'''
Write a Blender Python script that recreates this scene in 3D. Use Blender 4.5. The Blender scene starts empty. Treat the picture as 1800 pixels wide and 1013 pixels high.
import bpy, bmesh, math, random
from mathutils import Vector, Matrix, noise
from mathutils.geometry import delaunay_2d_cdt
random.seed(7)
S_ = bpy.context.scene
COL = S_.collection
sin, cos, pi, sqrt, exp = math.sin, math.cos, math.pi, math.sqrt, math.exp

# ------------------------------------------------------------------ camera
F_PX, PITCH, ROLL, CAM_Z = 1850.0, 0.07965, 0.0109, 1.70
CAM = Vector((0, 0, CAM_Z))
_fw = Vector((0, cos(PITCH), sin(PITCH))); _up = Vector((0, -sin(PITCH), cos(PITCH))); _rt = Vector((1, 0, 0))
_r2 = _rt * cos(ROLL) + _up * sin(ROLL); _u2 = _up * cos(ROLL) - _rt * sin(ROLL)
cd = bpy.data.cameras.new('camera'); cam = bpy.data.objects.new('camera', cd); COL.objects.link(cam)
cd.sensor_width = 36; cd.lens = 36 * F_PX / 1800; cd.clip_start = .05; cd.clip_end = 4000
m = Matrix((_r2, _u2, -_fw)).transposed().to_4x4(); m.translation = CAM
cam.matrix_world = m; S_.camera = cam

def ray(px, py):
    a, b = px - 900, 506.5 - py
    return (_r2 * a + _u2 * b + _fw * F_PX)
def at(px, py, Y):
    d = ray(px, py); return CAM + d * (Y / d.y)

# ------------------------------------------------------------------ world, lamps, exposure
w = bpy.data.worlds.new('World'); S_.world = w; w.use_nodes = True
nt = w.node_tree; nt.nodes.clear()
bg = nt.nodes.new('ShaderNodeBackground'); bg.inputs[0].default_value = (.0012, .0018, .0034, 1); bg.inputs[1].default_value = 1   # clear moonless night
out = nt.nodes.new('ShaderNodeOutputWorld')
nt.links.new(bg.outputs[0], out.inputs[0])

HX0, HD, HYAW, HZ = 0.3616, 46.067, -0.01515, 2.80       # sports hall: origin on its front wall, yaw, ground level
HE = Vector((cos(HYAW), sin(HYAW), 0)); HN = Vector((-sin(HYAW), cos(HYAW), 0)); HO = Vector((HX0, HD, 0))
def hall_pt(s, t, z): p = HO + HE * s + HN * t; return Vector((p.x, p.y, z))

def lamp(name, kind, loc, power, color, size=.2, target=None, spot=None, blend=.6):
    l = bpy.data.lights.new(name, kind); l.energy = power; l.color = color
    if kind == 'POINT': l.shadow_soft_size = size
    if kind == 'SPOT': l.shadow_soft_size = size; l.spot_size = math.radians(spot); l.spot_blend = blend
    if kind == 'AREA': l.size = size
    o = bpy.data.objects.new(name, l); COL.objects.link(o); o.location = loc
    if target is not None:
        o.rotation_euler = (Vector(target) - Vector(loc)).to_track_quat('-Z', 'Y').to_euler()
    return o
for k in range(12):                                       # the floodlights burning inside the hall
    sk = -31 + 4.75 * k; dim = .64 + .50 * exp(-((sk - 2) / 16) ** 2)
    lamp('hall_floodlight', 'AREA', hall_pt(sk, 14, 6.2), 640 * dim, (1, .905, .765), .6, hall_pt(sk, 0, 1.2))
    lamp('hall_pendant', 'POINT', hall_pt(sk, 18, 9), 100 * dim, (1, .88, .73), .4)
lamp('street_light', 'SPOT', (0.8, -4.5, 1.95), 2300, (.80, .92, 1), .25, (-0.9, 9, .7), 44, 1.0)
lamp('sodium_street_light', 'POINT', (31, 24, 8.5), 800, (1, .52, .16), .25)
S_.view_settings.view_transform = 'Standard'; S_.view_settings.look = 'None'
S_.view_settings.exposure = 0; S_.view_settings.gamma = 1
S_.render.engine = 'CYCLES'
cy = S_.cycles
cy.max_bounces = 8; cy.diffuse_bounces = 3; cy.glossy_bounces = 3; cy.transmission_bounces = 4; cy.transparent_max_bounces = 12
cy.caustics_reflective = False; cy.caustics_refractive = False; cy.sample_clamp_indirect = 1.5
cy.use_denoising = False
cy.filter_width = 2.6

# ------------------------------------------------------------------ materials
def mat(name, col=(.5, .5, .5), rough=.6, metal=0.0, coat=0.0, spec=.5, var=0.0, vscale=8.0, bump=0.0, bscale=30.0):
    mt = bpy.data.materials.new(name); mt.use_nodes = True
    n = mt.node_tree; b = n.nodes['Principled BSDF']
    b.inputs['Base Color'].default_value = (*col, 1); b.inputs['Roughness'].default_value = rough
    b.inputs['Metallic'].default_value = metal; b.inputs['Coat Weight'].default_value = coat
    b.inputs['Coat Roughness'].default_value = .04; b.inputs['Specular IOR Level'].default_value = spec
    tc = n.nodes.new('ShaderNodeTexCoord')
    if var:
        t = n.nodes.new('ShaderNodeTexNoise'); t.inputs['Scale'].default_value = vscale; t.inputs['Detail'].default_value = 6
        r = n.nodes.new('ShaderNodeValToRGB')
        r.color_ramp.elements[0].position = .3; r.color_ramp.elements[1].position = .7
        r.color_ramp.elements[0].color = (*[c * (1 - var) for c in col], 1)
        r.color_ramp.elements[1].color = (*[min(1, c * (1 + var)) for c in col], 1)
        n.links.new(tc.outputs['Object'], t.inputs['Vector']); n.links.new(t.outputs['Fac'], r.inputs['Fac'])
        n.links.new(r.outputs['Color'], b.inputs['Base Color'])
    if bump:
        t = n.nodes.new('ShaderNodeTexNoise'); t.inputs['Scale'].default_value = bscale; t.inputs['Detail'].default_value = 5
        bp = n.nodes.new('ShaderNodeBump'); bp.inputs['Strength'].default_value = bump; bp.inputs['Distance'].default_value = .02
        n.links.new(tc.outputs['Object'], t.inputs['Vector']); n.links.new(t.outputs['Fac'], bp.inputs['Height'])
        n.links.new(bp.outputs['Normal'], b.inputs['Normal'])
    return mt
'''
• **Your task**
Give the number of lines that carry the word "scene", with nothing added.

• **Result below**
2